Posts tagged: performance

On church music

By , 19 March 2010 7:00 pm

There are many indicators that you are getting old, or at least older. I suspect one of them is that you increasingly find yourself grumbling about church music. So at the risk of alienating some of my few friends let me make some comments. I should say though that they are not entirely directed at my own church but elsewhere.

This reflection was triggered curiously enough by an interview in a paper with a fireworks expert (there’s probably a special term for them) who do these wonderful firework displays that accompany music. His comment – I forget the precise words – was that he preferred working with classical musicians because they didn’t put themselves forward. The point was that with rock groups he found that he had personalities to deal with and they apparently wanted the limelight over his fireworks. Well the application to church music is pretty straightforward.

Mind you I don’t entirely blame our musicians, most of whom are under thirty. I suspect previous generations, by and large, held to classical music as the supreme model of musicianship. And there even the most extrovert of pianists or violinists is still bound by the score and, at least hopefully, the conductor. Of course there has been a trend as cult of personality with the conductor for which we have, I imagine, very little parallel in church music; though some of you may worship in churches where music groups are large enough to require a conductor. But in general classical musicianship centres on humility and reticence and the art of not getting in the way of letting the music speak. The problem now is I think that we have seen the replacement of this classical model by a newer model based around the musician as rock star. Here it is the performer, not the music, that comes to the front. This of course flies in the face of the idea that all the contributors to a worship service (and here I include the preacher) are servants. So I think there is a need to remind musicians that they serve the service and do not rule it.

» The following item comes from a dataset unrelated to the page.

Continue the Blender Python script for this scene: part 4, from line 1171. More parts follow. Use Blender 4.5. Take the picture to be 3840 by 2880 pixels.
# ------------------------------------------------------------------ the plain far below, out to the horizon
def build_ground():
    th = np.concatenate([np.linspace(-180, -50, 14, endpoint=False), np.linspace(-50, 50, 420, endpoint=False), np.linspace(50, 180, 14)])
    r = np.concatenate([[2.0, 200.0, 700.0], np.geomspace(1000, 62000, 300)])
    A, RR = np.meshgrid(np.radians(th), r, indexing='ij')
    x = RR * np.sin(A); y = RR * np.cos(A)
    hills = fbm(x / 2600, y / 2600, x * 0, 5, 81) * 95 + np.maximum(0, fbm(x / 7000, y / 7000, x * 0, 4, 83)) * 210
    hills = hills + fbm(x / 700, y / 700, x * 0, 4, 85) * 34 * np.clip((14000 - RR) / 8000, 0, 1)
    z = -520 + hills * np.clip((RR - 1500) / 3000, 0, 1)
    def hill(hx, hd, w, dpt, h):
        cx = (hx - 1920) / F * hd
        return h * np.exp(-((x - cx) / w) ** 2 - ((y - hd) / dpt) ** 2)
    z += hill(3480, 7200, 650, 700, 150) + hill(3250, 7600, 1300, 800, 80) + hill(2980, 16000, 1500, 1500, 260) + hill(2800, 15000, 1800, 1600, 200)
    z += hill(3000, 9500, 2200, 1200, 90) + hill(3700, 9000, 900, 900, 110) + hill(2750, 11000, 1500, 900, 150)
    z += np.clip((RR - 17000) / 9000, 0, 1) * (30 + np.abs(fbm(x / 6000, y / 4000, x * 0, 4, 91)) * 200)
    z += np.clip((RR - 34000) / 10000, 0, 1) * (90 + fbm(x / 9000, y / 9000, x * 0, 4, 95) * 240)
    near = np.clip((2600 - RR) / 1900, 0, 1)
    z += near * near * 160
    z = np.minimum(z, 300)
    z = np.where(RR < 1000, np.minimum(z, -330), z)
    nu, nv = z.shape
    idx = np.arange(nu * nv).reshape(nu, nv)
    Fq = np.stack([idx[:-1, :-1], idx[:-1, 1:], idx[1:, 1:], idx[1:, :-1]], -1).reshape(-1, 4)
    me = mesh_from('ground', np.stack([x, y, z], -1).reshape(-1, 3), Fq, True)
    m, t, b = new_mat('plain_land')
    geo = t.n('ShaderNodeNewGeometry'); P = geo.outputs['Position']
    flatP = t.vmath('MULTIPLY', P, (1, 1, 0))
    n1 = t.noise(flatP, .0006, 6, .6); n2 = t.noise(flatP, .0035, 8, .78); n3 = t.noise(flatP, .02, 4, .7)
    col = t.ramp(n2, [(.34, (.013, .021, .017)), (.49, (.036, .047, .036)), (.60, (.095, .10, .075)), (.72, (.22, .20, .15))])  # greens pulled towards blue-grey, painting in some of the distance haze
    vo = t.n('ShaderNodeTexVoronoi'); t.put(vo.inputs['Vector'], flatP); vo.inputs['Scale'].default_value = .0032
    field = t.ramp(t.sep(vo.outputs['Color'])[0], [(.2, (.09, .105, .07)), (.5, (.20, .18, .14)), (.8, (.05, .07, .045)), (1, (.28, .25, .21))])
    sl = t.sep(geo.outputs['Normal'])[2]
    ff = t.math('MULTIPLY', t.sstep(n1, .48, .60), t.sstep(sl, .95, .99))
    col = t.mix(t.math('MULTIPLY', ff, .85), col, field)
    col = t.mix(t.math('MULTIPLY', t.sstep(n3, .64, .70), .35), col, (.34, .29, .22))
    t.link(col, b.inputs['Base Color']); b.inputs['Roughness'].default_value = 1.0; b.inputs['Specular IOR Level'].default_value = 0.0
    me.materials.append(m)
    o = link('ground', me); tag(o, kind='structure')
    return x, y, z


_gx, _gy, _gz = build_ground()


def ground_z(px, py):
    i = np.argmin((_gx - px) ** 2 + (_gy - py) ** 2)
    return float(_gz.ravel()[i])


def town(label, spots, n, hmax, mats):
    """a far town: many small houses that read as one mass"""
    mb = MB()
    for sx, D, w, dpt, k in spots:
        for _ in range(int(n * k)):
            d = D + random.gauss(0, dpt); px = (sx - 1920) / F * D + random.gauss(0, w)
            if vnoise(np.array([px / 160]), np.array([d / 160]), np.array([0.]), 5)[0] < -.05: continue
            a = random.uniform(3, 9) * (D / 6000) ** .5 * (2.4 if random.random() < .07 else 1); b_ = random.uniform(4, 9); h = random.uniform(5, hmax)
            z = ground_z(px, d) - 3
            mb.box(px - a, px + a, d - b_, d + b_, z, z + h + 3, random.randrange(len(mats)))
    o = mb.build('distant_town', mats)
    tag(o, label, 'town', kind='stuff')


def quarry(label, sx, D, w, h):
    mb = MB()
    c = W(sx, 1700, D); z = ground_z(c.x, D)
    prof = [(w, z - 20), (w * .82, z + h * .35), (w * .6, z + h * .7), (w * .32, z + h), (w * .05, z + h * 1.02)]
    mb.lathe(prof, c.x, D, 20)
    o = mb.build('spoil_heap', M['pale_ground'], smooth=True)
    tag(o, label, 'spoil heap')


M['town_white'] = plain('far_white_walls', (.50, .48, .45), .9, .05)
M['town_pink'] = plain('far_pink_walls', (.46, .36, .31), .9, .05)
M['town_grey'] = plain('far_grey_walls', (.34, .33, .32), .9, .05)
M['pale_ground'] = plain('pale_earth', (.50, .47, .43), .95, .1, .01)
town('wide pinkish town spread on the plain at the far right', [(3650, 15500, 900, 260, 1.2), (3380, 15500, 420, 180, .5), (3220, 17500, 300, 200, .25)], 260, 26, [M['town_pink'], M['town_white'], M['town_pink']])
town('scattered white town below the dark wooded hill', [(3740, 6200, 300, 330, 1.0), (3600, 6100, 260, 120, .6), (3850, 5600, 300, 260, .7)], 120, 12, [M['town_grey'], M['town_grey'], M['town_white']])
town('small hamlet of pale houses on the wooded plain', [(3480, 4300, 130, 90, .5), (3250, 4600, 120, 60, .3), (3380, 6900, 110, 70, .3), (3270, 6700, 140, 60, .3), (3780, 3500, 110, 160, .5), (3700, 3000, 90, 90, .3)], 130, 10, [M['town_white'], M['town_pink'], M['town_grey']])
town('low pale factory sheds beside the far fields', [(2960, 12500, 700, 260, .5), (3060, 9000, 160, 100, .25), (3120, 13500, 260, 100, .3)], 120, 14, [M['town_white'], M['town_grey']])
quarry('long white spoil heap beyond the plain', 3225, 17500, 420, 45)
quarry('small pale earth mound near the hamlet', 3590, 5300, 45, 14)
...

The second problem I think is the rise of amplification. Now we need amplification; and some musicians need it badly. Here I am particularly thinking of the more light-voiced singers. The problem is that it is all too easy to end up with some sort of ceaseless arms race; the bass guitarist has to be heard over the drums so he or she is miked and amped, then the lead guitarist has to be given a few more watts of power so that he or she can be heard and this means that vocal amplification has to be increased. By this time, the overall balance generally has been thrown out and everybody cranks up the volume one more notch. The resulting problem is not just a volume level that is far too loud. It is that balancing the resulting rapidly changing melange of amplified sounds to create a clear and harmonious whole is beyond the ability of the average church PA kit and the average church PA person.

Let me add one final point which I have never heard anybody propound in church, which is rather a pity because it’s important. While it is commonly assumed that the older people get the deafer they become; it is probably truer to say that what actually happens is the range of frequencies over which they hear becomes narrower. The result is that the more senior members of the congregation can actually find noise levels more irritating than young people because it is swamping some of the few frequencies they have left.

There are other things that I can add. The key is surely that we are to serve each other and put others first. And that is, of course, the key not just to the success of church music.